>> BEGIN

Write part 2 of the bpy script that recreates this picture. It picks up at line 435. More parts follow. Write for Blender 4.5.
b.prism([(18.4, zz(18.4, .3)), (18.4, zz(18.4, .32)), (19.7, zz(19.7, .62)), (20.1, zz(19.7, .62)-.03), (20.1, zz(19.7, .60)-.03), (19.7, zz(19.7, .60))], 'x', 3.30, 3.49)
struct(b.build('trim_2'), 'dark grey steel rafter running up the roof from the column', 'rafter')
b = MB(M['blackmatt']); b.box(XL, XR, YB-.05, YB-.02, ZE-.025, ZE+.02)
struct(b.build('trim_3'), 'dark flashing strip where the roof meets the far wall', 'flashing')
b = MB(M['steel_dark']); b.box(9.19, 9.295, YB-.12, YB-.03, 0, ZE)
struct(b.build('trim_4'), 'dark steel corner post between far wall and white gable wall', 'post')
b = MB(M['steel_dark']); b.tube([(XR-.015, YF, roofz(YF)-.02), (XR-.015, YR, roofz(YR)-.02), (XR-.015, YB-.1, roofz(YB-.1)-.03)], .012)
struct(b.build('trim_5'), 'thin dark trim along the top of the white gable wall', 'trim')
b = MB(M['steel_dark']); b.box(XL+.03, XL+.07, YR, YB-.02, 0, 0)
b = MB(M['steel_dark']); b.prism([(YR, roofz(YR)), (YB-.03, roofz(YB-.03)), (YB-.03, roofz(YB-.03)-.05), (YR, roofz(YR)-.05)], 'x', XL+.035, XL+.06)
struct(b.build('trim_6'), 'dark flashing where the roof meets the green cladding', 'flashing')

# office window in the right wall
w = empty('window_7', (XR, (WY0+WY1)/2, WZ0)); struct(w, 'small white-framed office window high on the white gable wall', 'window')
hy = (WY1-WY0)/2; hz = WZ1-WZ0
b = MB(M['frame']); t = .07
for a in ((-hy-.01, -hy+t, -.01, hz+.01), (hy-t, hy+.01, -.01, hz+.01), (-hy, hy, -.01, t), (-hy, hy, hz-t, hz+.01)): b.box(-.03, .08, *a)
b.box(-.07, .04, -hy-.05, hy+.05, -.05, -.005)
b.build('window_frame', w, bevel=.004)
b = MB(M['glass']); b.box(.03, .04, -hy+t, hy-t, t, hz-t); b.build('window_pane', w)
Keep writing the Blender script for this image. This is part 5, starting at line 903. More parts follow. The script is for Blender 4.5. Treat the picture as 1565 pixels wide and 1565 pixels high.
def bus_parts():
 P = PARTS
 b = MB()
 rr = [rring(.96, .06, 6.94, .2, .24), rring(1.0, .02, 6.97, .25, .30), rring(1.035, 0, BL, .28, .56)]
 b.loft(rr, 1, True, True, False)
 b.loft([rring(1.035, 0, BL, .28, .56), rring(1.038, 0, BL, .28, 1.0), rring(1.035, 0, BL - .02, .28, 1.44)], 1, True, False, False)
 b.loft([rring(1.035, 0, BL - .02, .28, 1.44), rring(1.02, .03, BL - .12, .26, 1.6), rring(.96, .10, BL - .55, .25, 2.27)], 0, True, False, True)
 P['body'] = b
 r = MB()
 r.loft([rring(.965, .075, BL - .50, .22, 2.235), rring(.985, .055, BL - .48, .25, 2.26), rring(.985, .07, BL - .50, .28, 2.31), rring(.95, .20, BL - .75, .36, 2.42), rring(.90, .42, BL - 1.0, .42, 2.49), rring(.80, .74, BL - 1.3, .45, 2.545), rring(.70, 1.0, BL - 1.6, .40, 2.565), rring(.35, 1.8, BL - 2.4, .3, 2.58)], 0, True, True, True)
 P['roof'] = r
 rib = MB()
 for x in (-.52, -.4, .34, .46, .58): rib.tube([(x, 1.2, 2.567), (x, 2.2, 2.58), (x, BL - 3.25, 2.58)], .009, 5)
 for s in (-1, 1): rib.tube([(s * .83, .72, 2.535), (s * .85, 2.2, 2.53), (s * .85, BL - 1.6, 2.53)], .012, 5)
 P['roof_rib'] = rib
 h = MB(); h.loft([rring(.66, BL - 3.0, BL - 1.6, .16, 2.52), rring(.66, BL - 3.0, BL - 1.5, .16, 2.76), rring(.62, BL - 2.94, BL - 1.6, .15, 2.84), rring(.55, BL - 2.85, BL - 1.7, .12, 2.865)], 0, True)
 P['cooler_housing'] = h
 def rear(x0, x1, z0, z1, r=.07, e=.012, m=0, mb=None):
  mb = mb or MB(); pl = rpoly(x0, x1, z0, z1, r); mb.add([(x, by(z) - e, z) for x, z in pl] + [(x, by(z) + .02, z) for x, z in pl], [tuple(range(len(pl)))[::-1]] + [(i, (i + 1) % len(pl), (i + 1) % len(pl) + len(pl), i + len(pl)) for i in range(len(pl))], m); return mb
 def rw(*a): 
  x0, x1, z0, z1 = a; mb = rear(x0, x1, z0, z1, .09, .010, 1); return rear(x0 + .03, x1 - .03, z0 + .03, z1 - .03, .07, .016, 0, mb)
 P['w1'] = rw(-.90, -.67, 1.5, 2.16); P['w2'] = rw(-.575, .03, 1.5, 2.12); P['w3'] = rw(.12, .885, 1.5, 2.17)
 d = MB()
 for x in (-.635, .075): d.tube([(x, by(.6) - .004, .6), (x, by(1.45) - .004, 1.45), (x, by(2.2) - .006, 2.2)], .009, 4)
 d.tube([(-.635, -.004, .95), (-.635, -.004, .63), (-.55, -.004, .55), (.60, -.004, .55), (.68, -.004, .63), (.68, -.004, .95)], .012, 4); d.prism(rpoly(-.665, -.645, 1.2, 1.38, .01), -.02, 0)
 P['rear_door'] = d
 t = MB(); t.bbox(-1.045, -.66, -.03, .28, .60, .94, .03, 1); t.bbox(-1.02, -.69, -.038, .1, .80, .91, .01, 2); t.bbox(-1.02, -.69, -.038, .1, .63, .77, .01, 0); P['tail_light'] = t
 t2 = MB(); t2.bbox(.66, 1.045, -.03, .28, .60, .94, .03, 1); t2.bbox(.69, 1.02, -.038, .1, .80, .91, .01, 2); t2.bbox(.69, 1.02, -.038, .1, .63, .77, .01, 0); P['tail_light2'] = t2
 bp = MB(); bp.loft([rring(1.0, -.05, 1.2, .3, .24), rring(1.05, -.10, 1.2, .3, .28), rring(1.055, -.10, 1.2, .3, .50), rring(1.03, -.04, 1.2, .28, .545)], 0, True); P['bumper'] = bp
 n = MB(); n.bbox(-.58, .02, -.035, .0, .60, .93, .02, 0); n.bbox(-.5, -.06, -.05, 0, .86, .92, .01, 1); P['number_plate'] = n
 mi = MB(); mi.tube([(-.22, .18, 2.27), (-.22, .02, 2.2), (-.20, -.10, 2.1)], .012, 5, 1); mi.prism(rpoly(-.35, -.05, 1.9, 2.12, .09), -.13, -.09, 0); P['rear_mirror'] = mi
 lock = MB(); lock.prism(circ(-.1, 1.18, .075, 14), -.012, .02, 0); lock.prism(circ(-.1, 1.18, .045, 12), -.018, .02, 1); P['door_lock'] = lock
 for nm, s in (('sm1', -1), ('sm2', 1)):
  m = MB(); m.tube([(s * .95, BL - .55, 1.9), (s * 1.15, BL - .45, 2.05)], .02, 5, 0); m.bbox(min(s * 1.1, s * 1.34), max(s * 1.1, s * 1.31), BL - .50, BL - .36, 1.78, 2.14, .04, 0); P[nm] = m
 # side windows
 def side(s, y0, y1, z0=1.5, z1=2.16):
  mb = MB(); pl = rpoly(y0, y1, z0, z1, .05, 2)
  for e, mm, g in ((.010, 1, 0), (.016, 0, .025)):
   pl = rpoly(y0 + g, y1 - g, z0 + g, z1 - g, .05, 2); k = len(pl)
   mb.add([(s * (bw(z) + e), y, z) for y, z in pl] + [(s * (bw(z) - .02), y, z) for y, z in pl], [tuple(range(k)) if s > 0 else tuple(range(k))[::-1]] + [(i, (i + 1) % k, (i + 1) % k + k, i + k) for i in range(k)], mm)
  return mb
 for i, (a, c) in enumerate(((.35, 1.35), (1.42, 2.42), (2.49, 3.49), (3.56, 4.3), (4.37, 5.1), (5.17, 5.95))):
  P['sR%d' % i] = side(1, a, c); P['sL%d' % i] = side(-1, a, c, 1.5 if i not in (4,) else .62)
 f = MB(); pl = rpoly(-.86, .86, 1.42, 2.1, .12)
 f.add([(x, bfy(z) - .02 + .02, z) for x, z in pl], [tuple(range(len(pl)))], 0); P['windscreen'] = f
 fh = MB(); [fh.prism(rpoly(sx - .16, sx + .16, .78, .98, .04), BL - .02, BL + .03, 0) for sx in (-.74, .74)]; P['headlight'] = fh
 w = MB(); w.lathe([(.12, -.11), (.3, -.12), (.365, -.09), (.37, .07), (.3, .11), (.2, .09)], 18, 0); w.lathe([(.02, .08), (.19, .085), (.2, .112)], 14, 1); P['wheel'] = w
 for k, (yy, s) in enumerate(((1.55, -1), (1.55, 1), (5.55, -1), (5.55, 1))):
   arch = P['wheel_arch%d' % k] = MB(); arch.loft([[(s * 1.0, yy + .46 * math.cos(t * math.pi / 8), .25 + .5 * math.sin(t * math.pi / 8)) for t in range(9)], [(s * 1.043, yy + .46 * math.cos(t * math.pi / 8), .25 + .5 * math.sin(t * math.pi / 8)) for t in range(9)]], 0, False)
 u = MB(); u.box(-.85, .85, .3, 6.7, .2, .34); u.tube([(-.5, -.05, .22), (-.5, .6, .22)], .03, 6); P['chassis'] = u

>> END

* **Work to complete**
Of the lines in this listing, how many contain "follow"? Reply with the number and nothing more.

* **Result of this exercise**
2